Monday, March 21, 2011

The Idler, Monday, March 14, 2011

A bunch of chokers

 

YES, IT'S PROVED. Our cricketers are a bunch of chokers. When they've got the opposition by the gorrel, they just don't stop squeezing.

 

What an astonishing game that was. India's magnificent opening and third wicket stand. Our skittling of them thereafter. And then that heroic chase-down of what was still a monster score – 296 – on a wicket that was deteriorating fast. Cricket doesn't come better than this.

 

This was the first ODI I can recall that produced the seesaw effect you generally get in Test cricket. And they say one-day cricket will be replaced by Twenty20? Come off it!

 

We go into the rest of the competition with a sense of purpose and can-do. Our opponents regard us with a new wariness. What a game!

 

Shucks, it's hard to be humble!

 

Floatboat

 

HAS ANYONE spotted a futuristic skiboat constructed from a Sunderland flyingboat float? Jeff Gaisford, a honcho with Ezemvelo KZN Wildlife, is anxious for information about it.

 

The skiboat was built after a South African Air Force Sunderland flyingboat crashed into Lake Umsingazi, near Richards Bay, in 1956. An uncle of Jeff's, who was living at Richards Bay at the time, salvaged an undamaged wing float from the wreck and built the ski-boat out of it. The ski-boat was powered by a flathead Ford V8 engine mounted behind the cockpit which was covered by a clear canopy made from one of those hideous cake-covers seen in every tea-room at the time.

 

"My uncle is now 96 and lives in the United States," says Jeff. "Sadly, he has no idea what happened to his creation. Would any of your readers from the Richards Bay/Mandini area know what happened to it?"

 

Who knows, it might still be going strong. I recall some folk making a ski-boat from a Catalina float at St Lucia in the 1950s, salvaged from the wreck of a plane that crashed when the RAF had a base there during World War II. You can't imagine anything better designed to punch through the surf than a flyingboat float.

 

However, Jeff tells me he knows of a Catalina floatboat that came apart at the seams at Mapelane, just south of St Lucia, and sank. That must almost certainly have been the same one. But perhaps Sunderlands were made of sterner stuff and his uncle's floatboat has survived.

Catalina Bay

A PART of Lake St Lucia is known as Catalina Bay, after the flyingboat that crashed there. The wreck has long since been covered by sand.
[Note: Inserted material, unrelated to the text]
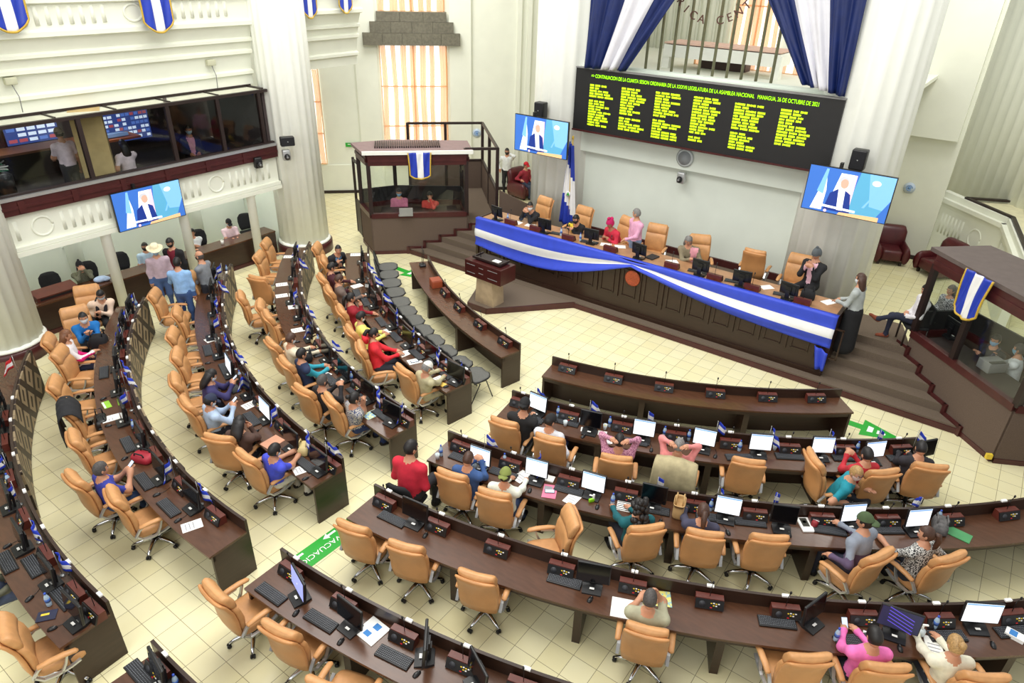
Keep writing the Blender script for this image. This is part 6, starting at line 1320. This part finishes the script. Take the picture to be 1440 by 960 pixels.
# inside the booths
def inbooth(hx, hy, z, a, lab, **k): z = z - .02; p = UZ(hx, hy, z); s_ = -1 if hx < 720 else 1; return person(lab, (p[0] + s_ * .25, p[1] + .25, z - 1.25), a, lean=.08, seat=.52, legs=('tuck', 'tuck'), **k)
inbooth(561, 274, 1.62, D(-45), 'person in pink checked shirt and mask behind the glass of the flag-table booth', arms=('desk2', 'lap'), shirt=(206, 120, 150), mask=(140, 190, 220), nod=.2)
inbooth(606, 278, 1.60, D(-60), 'person in red shirt resting face on hand behind the booth glass', arms=('face', 'lap'), shirt=(206, 66, 60), nod=.5)
inbooth(1322, 408, 1.75, D(-135), 'person with dark grey hair and patterned top in the lounge-side booth', arms=('lap', 'lap'), shirt=(60, 60, 64), pattern=(200, 200, 204), hair='long', hc='dkgrey')
inbooth(1381, 478, 1.62, D(-120), 'person in black jacket and blue mask behind the lounge-side booth glass', arms=('cross', 'cross'), shirt=(30, 30, 36), scarf=(40, 44, 70), mask=(150, 190, 224), nod=.15)
inbooth(1416, 494, 1.60, D(170), 'man in white shirt and blue mask clasping hands in the lounge-side booth', arms=('pray', 'pray'), shirt=(228, 232, 234), mask=(140, 190, 216), nod=.1, hc='dkgrey')
for P, w, lab in ((P1, 'L', 'white-backed phone held by the woman in navy blouse'), (P2, 'L', 'phone held by the man in navy cap'), (P3, 'L', 'phone raised by the man in dark blue shirt'), (P4, 'L', 'phone held by the woman in bright pink')):
    h = hand_at(P, w, .09); phone(lab, (h[0], h[1], h[2] + .02), P['o'].rotation_euler[2], -.7)

# ------------------------------------------------------------------ garments on chairs
def draped(lab, key, i, rgb, name='draped_jacket', low=.55, spread=.06):
    o, a = CH[(key, i)]; t = MB(); G = []
    for v in np.linspace(0, 1, 14):
        row = []
        for u in np.linspace(-1, 1, 25):
            kx = [0, .12, .25, .4, .52, .75, 1]; x = float(np.interp(v, kx, [-.17, -.20, -.30, -.43, -.51, -.52, -.50])) + .025 * math.sin(u * 9) * max(0, v - .5); z = float(np.interp(v, kx, [.98, 1.10, 1.215, 1.215, 1.12, (1.12 + low) / 2, low]))
            row.append((x, u * (.30 + spread * v) * (1 + .0 * u), z - .05 * u * u - .02 * math.sin(u * 11 + v * 4) * v))
        G.append(row)
    t.sheet(G, 0, .015); b_ = t.build(name, cloth(rgb)); b_.location = (o[0], o[1], 0); b_.rotation_euler = (0, 0, a); tag(b_, lab, 'jacket')
draped('khaki jacket draped over the chair of the man in salmon pink', 'R1', 3, (176, 164, 128)); draped('black jacket draped over an empty chair at the fourth gallery-side desk', 'L4', 5, (32, 32, 36), low=.62)
# ------------------------------------------------------------------ black chairs: one more for the man in red, the gallery desk chairs
def taskchair():
    t = thing('task_chair', 'black fabric task chair', 'chair'); mb = MB(); mb.rbox((0, 0, .46), (.46, .46, .09), .04); mb.build('seat', BLKF, t); mb = MB(); R = []
    for z, x, hw in ((.52, -.22, .17), (.60, -.24, .21), (.78, -.26, .23), (.90, -.29, .21), (.97, -.31, .14)): R.append([(x + .03 * math.cos(k) + .04 * (math.sin(k)) ** 2, hw * math.sin(k), z) for k in [2 * PI * q / 16 for q in range(16)]])
    mb.loft(R); mb.build('backrest', BLKF, t); mb = MB(); mb.tube([(0, 0, .08), (0, 0, .42)], .03, 8); mb.build('gas_column', BLK, t)
    for k in range(5): an = 2 * PI * k / 5; mb = MB(); mb.tube([(0, 0, .09), (.27 * math.cos(an), .27 * math.sin(an), .05)], [.025, .018], 6); mb.ell((.28 * math.cos(an), .28 * math.sin(an), .03), (.03, .03, .03), 8, 6); mb.build('base_leg', BLK, t)
    return t
TC = Proto(taskchair()); TC.place((pr[0] - .14, pr[1] - .12, 0), ar, 'black fabric chair under the man in red shirt', 'black task chairs')
for px, py, lab in ((31, 426, 'black chair at the near end of the gallery desk, empty'), (97, 402, 'black chair under the man in black beanie'), (152, 386, 'black chair with pale cloth beside the white post'), (186, 366, 'black chair of the man in pale blue shirt'), (300, 333, 'black chair of the man in pale pink polo'), (347, 300, 'tall black chair in the corner by the gallery column')):
    q = UZ(px, py, 1.0); TC.place((min(max(q[0], -11.0), -10.8), min(q[1], 11.1), 0), D(-10), lab, 'black task chairs')
# long gallery desk
t = thing('gallery_desk', 'long dark wooden desk under the gallery behind white posts', 'desk', (-10.15, 5.2, 0)); mb = MB(); mb.box((0, 0, .735), (.52, 12.0, .04)); mb.build('worktop', WTOP, t); mb = MB(); mb.box((.22, 0, .36), (.05, 12.0, .72)); mb.build('front_panel', WOOD, t); mb = MB(); mb.box((.24, 0, .05), (.06, 12, .1)); mb.build('plinth', MAHOG, t)
q = UZ(80, 410, .85); t = thing('table_lectern', 'brown sloped table lectern on the gallery desk', 'lectern', (-10.22, q[1], .755)); mb = MB(); mb.loft([[(x, -.45, 0), (x, .45, 0), (x, .45, z), (x, -.45, z)] for x, z in ((-.2, .16), (.2, .10))], 0, False); mb.build('body', WRED, t); mb = MB(); mb.box((.205, 0, .05), (.01, .8, .05)); mb.build('control_strip', BLK, t)
q = UZ(148, 394, .85); t = MB(); t.ell((0, 0, .06), (.12, .16, .07), 12, 8); t.ell((.05, .1, .05), (.1, .1, .05), 10, 6); b_ = t.build('folded_cloth', cloth((170, 190, 220))); b_.location = (-10.15, q[1], .755); tag(b_, 'pale blue folded cloth on the gallery desk beside the white post', 'cloth')
q = UZ(318, 343, .8); cup_t = thing('coffee_cup', 'white cup on the gallery desk before the man in pink polo', 'cup', (-10.1, q[1], .755)); mb = MB(); mb.lathe([(.035, 0), (.045, .11), (.042, .11), (.03, .01)], 14); mb.build('cup', PAPER, cup_t); mb = MB(); mb.lathe([(.04, .1), (.001, .101)], 12); mb.build('coffee', mat('coffee', (60, 36, 24), .3), cup_t)
# maroon armchairs
def armchair():
    t = thing('leather_armchair', 'maroon leather armchair', 'armchair'); mb = MB(); mb.rbox((.05, 0, .30), (.72, .56, .32), .07); mb.build('seat_cushion', MAROON, t)
    mb = MB(); mb.loft([[(x + d / 2 * math.copysign(abs(math.cos(k)) ** .6, math.cos(k)), w * math.copysign(abs(math.sin(k)) ** .5, math.sin(k)), z) for k in [2 * PI * q / 20 for q in range(20)]] for z, x, d, w in ((.08, -.36, .2, .40), (.5, -.36, .26, .42), (.85, -.42, .28, .42), (.98, -.47, .22, .36), (1.0, -.48, .1, .3))]); mb.build('backrest', MAROON, t)
    for s in (-1, 1): mb = MB(); mb.loft([[(x, s * .38 + .10 * math.cos(k), z + r * math.sin(k)) for k in [2 * PI * q / 14 for q in range(14)]] for x, z, r in ((-.42, .33, .20), (-.40, .33, .27), (.30, .33, .27), (.40, .32, .24), (.42, .31, .15))]); mb.build('armrest', MAROON, t)
    for x in (-.3, .3):
        for s in (-.3, .3): mb = MB(); mb.box((x, s, .05), (.07, .07, .1)); mb.build('foot', DARKB, t)
    return t
AC = Proto(armchair()); q = UZ(1252, 352, .3); AC.place((q[0], min(q[1], 22.5), 0), D(-70), 'maroon leather armchair against the corridor wall past the television column', 'maroon leather armchairs')
q = UZ(1318, 372, .3); AC.place((q[0], q[1], 0), D(-130), 'maroon leather armchair beside the booth under the parapet', 'maroon leather armchairs')
q = np.array(pq['o'].location); AC.place((q[0], q[1], 0), D(-10), 'maroon leather armchair of the person in red, behind the television column', 'maroon leather armchairs')
q = UZ(1300, 416, ZP + 1.1); t = thing('side_chair', 'dark wooden chair of the man with crossed legs', 'chair', (q[0], q[1] + .05, ZP - .02), D(205)); mb = MB(); mb.rbox((0, 0, .44), (.44, .44, .06), .02); mb.build('seat', BLKF, t); mb = MB(); mb.rbox((-.22, 0, .74), (.04, .42, .36), .02); mb.build('backrest', BLKF, t)
for x in (-.2, .2):
    for s in (-.2, .2): mb = MB(); mb.tube([(x, s, 0), (x, s, .42)], .02, 6); mb.build('leg', DARKB, t)
# ------------------------------------------------------------------ head table things
HM = [(692, 300, 0), (826, 312, 1), (886, 345, 2), (902, 352, -1), (985, 372, 3), (1042, 388, 4), (1108, 408, 5)]
hk = Proto(monitor(('off', (.40, .28))))
for i, (px, py) in enumerate(((691, 300), (765, 315), (832, 329), (894, 353), (984, 374), (1042, 390), (1108, 408))):
    q = UZ(px, py, ZT + .24); hk.place((q[0], min(max(q[1], YT + .22), YT + .6), ZT - .015), PI * 1.5 + .15 * (i % 3 - 1), 'black monitor on the head table, %s counting from the lectern-side steps' % ORD[i + 1], 'head table monitors')
for i, (px, py) in enumerate(((706, 316), (750, 322), (795, 335), (858, 349), (942, 374), (1002, 391), (1052, 408), (1127, 424))):
    q = UZ(px, py, ZT + .07); MIC.place((q[0], YT + .22, ZT - .015), PI * 1.5, 'wooden microphone unit on the head table, %s counting from the lectern-side steps' % ORD[i + 1], 'desk microphone units')
for i, (px, py) in enumerate(((777, 332), (818, 345), (975, 385), (1025, 402), (1095, 421))):
    q = UZ(px, py, ZT + .02); KB.place((q[0], min(max(q[1], YT + .40), YT + .72), ZT - .015), PI * 1.5 + .2, 'black keyboard on the head table, %s counting from the lectern-side steps' % ORD[i + 1], 'computer keyboards')
for i, (px, py, w) in enumerate(((727, 313, 'before the man in white mask'), (746, 317, 'beside the white mask man\'s sheets'), (852, 344, 'before the woman in headscarf'), (872, 347, 'before the standing man'), (945, 368, 'before the woman in khaki'), (1078, 404, 'beside the turned empty chair'), (1165, 425, 'at the end of the table'))):
    q = UZ(px, py, ZT); flat('paper_sheet', 'white sheets on the head table ' + w, 'paper', px, py, None, (.27, .2), [PAPER, INK], 10 * i, .008, z=ZT - .014, group='head table papers')
for i, (px, py, w) in enumerate(((714, 305, 'near the booth-end monitor'), (788, 326, 'beside the second monitor'), (806, 338, 'beside the third monitor'))):
    q = UZ(px, py, ZT + .1); BT.place((q[0], min(max(q[1], YT + .35), YT + .75), ZT - .014), 0, 'blue-capped bottle on the head table ' + w, 'water bottles')
q = UZ(1128, 415, ZT + .1); bag('handbag', 'black handbag on the head table before the woman in black shawl', (q[0] + .08, YT + .55, ZT - .015), .2, (.3, .2, .2), BLKF)
q = UZ(917, 362, ZT); flat('book', 'dark closed folder on the head table before the tall empty chair', 'book', 917, 362, None, (.3, .22), mat('dark cover', (44, 44, 50), .5), 80, .03, z=ZT - .014)
# ------------------------------------------------------------------ control room equipment
def wallmon(lab, y, z, W, H, tiles, x=-12.4):
    t = thing('equipment_screen', lab, 'screen', (x, y, z), PI / 2, 'control room screens'); mb = MB(); mb.box((0, 0, H / 2), (W, .08, H)); mb.build('housing', BLK, t); mb = MB(); mb.box((0, -.042, H / 2), (W - .05, .006, H - .05)); sc = mb.build('screen', mat('panel blue', (56, 76, 140), emit=.8), t)
    mb = MB(); nx, nz = tiles
    for i in range(nx):
        for k in range(nz):
            if random.random() < .85: mb.box(((i + .5) / nx * (W - .1) - (W - .1) / 2, -.047, (k + .5) / nz * (H - .1) + .05), ((W - .1) / nx * .8, .004, (H - .1) / nz * .6), m=random.choice((0, 0, 1, 2)))
    mb.build('tiles', [mat('tile white', (210, 222, 240), emit=1.1), mat('tile blue', (96, 130, 210), emit=.7), mat('tile red', (190, 90, 100), emit=.6)], sc)
for (px, py, W, H, tl, lab) in ((38, 152, 1.15, .28, (3, 2), 'narrow upper screen strip in the control room'), (43, 183, 1.2, .6, (5, 4), 'wide lit screen left of the man in pink'), (152, 165, .5, .85, (3, 7), 'tall screen column beside the tan partition'), (186, 172, .9, .9, (7, 7), 'screen with a grid of white tiles'), (203, 142, .85, .24, (4, 1), 'row of four small screens above the tile grid')):
    p = UX(px, py, -12.4); wallmon(lab, p[1], p[2] - H / 2, W, H, tl)
t = thing('equipment_desk', 'cluttered equipment desk with cables in the control room', 'desk', (-11.6, 5.6, 2.98)); mb = MB(); mb.box((0, 0, .70), (.7, 4.4, .05)); mb.build('worktop', mat('desk brown', (110, 70, 48), .5), t); mb = MB(); mb.box((-.2, 0, .35), (.05, 4.3, .68)); mb.build('back_panel', BLK, t)
t = thing('cable_heap', 'tangle of white and green cables on black equipment', 'cables', (-10.4, 4.9, 2.98)); rs = random.Random(5); mb = MB(); mb.rbox((0, 0, .3), (.5, .9, .6), .05); mb.build('equipment_case', BLK, t)
for k in range(9): mb = MB(); mb.tube([(rs.uniform(-.25, .25), rs.uniform(-.45, .45), .6 + rs.uniform(0, .25)) for _ in range(7)], .014, 5); mb.build('cable', [PAPER, mat('cable green', (60, 150, 110), .5), GREY][k % 3], t)
t = thing('mixing_console', 'lit mixing console on an orange-brown table in the control room', 'console', (-11.5, 8.0, 2.98)); mb = MB(); mb.box((0, 0, .66), (.7, 1.3, .05)); mb.build('table_top', mat('orange table', (176, 96, 56), .5), t); mb = MB(); mb.box((0, 0, .72), (.5, .8, .08), 0, 0, None, -.15); mb.build('control_surface', mat('console blue', (120, 150, 196), emit=.35), t)
# booth equipment
for i, (px, py, lab, zz) in enumerate(((570, 297, 'grey laptop on the counter of the flag-table booth', 1.2), (1396, 512, 'grey machine on the counter of the lounge-side booth', 1.25))):
    p = UZ(px, py, 1.3); t = thing('booth_laptop' if i == 0 else 'booth_printer', lab, 'laptop' if i == 0 else 'printer', (p[0], p[1], 1.19), -PI * .75 if i == 0 else PI * .25); mb = MB(); mb.rbox((0, 0, .02 if i == 0 else .1), (.4, .3, .03 if i == 0 else .2), .015); mb.build('body', GREY, t); mb = MB(); mb.box((-.02, .14 if i == 0 else -.1, .13 if i == 0 else .205), (.38, .02, .24) if i == 0 else (.3, .08, .012)); mb.build('lid', SILV if i == 0 else BLK, t)
for px, py, lab in ((1340, 462, 'dark monitor on the counter of the lounge-side booth'),):
    p = UZ(px, py, 1.4); get_mon('off').place((p[0], p[1], 1.19), PI * 1.25, lab, 'desk monitors')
But what not too many people know is that it crashed with a full payload of unexploded depth charges. They were never recovered.

How long does it take for depth charges to corrode into nothingness? Does it happen?

Tread carefully!

Do the math!

VARIOUS readers have expressed amusement at the recent statement by KwaZulu-Natal MEC for Education Senzo Mchunu that Verwoerd made science and maths difficult because he didn't want competition from blacks.

Yes, you can blame Verwoerd for all kinds of things but he didn't invent the binomial theorem. A reader who calls himself Johnny Jetlag puts it this way: "How can he blame Verwoerd? It was Einstein who made maths and science difficult."

 

 

Words, words

SOME intraverbal gymnastics: What do these seven words have in common? Banana, dresser; grammar; potato; revive; uneven; assess.

Yes, they all have at least two double letters but that's not it.

If you take the first letter of each word and place it at the end – and then spell backwards – you get the same word.

Clever, eh?

Iron law

What's the difference between Iron Man and Iron Woman?


Iron Man is a Superhero. Iron Woman is a simple instruction.

Chauvinists of the world, unite! Hey, duck fellows! Eina!

 

Tailpiece

 

A LUSTY, middle-aged Italian meets a spectacular blonde in a bar in Rome. He entices her back to his apartment where a furious bout of lovemaking ensues.

"You finish?" he asks as the ardour subsides.

"No."

Stung by this affront to his machismo, he returns to the action with redoubled vigour.

"You finish?"

"No."

In desperation he goes to it again.

"You finish?"

"No, I Norwegian ... and I think I love you."

 

Last word

I envy people who drink. At least they have something to blame everything on.